SET EXERCISE —
Retype each line of the listing below, from the first through the one holding "COL = sc.collection", with no other lines.

>> Begin LISTED ENTRIES

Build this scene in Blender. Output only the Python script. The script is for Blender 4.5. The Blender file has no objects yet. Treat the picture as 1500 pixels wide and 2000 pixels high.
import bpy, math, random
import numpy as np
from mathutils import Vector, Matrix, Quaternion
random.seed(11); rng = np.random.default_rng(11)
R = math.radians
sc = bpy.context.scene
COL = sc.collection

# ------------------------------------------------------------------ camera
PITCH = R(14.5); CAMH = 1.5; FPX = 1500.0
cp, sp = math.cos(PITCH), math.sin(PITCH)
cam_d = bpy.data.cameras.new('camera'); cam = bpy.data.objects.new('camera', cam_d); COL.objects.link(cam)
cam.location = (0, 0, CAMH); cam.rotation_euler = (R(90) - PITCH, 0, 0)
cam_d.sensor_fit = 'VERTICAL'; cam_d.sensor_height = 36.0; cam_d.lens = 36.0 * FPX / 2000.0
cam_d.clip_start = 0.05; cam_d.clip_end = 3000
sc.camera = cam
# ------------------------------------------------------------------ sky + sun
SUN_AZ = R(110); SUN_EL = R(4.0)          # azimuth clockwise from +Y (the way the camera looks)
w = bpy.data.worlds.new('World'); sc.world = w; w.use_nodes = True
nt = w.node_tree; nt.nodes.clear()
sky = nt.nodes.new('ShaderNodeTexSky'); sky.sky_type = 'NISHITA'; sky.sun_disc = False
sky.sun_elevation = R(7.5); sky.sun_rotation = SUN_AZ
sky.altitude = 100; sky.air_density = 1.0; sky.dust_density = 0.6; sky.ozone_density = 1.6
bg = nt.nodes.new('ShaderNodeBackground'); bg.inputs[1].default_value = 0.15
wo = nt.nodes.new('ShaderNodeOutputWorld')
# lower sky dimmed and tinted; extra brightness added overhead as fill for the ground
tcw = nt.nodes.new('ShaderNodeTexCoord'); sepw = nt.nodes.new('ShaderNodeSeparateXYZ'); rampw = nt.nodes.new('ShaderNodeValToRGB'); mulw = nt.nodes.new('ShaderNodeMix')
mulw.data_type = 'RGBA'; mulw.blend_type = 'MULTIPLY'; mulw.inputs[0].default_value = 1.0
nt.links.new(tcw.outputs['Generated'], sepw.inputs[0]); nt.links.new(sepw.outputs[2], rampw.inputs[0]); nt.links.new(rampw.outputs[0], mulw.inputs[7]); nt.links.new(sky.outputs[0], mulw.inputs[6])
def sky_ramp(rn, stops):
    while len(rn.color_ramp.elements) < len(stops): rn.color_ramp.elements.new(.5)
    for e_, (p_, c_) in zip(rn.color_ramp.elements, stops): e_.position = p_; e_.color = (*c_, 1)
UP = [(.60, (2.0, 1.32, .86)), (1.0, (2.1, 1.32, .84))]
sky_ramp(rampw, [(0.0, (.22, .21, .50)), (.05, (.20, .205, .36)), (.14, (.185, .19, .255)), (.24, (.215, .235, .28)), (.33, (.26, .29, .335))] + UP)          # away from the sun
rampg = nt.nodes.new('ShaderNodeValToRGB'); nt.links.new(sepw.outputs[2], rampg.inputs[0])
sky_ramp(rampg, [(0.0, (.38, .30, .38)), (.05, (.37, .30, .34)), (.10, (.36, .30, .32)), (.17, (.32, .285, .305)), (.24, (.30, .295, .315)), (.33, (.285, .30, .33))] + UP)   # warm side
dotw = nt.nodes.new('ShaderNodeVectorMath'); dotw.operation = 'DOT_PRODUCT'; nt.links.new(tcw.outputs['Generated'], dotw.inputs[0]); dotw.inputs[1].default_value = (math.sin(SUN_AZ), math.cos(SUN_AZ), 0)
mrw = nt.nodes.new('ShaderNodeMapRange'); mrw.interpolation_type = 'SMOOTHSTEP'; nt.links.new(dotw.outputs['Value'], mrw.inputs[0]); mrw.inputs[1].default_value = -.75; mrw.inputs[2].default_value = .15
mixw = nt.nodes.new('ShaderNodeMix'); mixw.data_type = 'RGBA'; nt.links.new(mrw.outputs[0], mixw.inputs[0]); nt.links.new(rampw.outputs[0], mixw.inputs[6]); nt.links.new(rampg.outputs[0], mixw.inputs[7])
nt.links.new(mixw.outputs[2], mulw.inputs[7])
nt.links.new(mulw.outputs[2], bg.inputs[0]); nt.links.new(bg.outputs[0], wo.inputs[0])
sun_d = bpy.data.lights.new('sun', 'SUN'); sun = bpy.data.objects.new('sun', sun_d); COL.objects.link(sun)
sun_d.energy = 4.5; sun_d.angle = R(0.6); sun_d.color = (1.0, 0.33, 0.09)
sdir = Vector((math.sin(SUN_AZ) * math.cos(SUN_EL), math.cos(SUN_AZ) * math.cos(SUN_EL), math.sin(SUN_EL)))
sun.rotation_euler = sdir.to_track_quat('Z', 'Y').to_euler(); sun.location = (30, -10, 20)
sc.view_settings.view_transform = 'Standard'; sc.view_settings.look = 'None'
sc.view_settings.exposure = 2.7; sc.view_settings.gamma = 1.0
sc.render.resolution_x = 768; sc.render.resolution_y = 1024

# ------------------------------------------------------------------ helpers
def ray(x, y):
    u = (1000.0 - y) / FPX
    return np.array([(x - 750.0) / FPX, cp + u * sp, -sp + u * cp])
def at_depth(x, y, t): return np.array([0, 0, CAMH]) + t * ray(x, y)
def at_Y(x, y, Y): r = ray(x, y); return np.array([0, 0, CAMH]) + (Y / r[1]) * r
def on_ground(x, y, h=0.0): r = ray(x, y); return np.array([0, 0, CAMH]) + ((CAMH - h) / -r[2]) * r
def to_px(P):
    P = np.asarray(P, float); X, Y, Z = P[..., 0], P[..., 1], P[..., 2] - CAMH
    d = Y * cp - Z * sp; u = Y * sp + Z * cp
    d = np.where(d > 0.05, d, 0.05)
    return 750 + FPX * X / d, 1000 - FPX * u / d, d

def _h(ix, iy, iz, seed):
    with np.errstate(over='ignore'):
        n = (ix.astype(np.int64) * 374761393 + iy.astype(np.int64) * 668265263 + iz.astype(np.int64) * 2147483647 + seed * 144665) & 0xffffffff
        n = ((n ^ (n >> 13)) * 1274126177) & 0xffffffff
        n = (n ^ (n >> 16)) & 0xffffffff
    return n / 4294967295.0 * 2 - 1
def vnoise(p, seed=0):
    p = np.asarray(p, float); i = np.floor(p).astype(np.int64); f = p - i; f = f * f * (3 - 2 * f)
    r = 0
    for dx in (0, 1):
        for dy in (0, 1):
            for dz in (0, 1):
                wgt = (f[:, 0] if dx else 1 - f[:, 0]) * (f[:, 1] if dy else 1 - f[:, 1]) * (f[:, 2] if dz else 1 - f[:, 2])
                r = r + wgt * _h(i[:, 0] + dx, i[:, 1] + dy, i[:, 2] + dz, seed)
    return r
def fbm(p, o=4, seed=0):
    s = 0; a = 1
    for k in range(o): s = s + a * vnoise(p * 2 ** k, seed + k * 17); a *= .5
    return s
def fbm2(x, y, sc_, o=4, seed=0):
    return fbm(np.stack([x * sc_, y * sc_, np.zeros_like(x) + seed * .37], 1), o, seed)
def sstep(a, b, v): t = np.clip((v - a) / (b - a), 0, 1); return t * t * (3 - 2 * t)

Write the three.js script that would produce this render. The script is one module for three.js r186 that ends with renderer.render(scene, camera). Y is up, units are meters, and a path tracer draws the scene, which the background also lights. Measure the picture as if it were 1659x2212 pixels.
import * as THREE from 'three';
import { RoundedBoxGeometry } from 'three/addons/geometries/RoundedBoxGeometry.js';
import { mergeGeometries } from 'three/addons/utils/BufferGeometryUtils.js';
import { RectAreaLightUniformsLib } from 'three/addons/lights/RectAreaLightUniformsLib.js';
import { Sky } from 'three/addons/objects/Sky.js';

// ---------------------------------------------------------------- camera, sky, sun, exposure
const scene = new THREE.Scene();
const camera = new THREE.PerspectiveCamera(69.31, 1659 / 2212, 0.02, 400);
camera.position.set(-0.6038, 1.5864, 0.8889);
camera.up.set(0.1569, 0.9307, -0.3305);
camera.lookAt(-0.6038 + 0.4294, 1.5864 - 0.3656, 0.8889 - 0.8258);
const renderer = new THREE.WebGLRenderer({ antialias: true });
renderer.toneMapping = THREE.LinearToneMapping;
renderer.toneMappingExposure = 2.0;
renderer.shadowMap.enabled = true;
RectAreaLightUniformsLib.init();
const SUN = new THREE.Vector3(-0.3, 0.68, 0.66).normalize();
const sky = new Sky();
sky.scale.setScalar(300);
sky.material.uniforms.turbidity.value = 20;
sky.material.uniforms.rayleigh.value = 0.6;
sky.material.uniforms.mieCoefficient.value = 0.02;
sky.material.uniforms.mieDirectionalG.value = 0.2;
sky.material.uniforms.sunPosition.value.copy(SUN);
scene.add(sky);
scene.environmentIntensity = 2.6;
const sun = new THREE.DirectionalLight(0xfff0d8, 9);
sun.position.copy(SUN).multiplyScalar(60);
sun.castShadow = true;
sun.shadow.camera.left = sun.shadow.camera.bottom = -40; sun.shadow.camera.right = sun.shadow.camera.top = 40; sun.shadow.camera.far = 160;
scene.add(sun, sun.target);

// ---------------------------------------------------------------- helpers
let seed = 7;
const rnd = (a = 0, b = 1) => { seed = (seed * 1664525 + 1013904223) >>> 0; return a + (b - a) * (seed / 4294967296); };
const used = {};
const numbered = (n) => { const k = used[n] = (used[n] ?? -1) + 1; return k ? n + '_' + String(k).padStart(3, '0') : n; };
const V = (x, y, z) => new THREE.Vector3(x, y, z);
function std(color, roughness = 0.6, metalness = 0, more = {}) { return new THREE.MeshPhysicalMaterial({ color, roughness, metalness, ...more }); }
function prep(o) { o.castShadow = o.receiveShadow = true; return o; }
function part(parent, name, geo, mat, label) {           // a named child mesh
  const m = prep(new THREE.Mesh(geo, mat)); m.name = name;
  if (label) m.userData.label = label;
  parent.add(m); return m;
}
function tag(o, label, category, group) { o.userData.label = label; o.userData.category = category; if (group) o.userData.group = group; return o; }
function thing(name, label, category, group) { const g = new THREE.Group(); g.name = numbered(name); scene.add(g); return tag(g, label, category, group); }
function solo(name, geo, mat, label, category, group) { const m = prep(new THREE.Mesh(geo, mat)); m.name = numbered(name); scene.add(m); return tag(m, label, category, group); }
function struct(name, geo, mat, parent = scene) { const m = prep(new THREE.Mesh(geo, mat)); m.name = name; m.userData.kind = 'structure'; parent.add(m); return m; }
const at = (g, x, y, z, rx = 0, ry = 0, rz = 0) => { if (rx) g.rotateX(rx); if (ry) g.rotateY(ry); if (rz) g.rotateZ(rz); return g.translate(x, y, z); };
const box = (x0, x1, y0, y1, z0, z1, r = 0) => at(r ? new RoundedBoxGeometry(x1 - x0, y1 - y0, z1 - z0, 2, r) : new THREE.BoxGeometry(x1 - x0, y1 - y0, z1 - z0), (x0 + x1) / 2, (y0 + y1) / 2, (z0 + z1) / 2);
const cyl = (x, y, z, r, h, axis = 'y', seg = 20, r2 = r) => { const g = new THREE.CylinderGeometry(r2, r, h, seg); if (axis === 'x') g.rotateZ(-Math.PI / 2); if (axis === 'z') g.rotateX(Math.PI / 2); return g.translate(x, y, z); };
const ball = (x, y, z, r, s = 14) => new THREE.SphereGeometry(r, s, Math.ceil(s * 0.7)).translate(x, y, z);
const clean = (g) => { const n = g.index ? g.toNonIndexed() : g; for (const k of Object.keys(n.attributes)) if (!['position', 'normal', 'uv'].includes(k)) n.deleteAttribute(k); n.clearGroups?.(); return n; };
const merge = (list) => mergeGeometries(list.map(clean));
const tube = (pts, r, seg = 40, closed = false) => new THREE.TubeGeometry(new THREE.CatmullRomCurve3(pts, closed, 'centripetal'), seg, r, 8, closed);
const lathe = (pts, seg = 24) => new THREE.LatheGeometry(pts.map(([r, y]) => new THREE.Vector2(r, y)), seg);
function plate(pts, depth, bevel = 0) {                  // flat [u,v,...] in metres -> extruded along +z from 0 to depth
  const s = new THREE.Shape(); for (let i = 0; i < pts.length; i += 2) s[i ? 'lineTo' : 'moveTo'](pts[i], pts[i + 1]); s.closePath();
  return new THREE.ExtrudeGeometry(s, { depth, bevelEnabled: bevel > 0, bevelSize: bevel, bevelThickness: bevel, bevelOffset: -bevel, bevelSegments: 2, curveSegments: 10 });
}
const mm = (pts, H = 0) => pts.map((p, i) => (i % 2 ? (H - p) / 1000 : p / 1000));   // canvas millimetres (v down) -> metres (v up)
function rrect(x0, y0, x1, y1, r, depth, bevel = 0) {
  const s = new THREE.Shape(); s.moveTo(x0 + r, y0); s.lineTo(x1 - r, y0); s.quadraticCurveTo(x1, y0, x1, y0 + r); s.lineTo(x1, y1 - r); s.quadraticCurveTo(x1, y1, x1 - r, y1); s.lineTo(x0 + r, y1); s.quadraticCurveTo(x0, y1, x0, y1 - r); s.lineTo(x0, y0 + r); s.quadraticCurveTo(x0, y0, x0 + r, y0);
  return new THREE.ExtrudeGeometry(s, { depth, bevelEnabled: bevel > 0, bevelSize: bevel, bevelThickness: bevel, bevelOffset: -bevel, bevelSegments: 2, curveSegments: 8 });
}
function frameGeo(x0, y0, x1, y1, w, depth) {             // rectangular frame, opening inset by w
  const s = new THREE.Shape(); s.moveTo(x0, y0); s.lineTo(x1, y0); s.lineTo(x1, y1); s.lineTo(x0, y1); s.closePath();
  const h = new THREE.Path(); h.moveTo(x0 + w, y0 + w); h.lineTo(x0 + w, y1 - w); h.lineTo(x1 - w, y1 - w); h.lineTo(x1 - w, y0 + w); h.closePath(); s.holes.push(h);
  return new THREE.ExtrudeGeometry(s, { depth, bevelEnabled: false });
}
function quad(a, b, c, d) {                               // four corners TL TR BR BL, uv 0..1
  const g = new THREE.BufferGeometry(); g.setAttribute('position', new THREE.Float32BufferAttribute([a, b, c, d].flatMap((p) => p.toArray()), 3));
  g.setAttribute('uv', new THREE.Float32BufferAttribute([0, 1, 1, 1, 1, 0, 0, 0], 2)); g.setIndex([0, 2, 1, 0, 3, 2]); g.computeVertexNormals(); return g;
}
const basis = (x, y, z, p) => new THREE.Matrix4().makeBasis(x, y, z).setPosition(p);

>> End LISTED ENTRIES

SOLVED PROBLEM —
Build this scene in Blender. Output only the Python script. The script is for Blender 4.5. The Blender file has no objects yet. Treat the picture as 1500 pixels wide and 2000 pixels high.
import bpy, math, random
import numpy as np
from mathutils import Vector, Matrix, Quaternion
random.seed(11); rng = np.random.default_rng(11)
R = math.radians
sc = bpy.context.scene
COL = sc.collection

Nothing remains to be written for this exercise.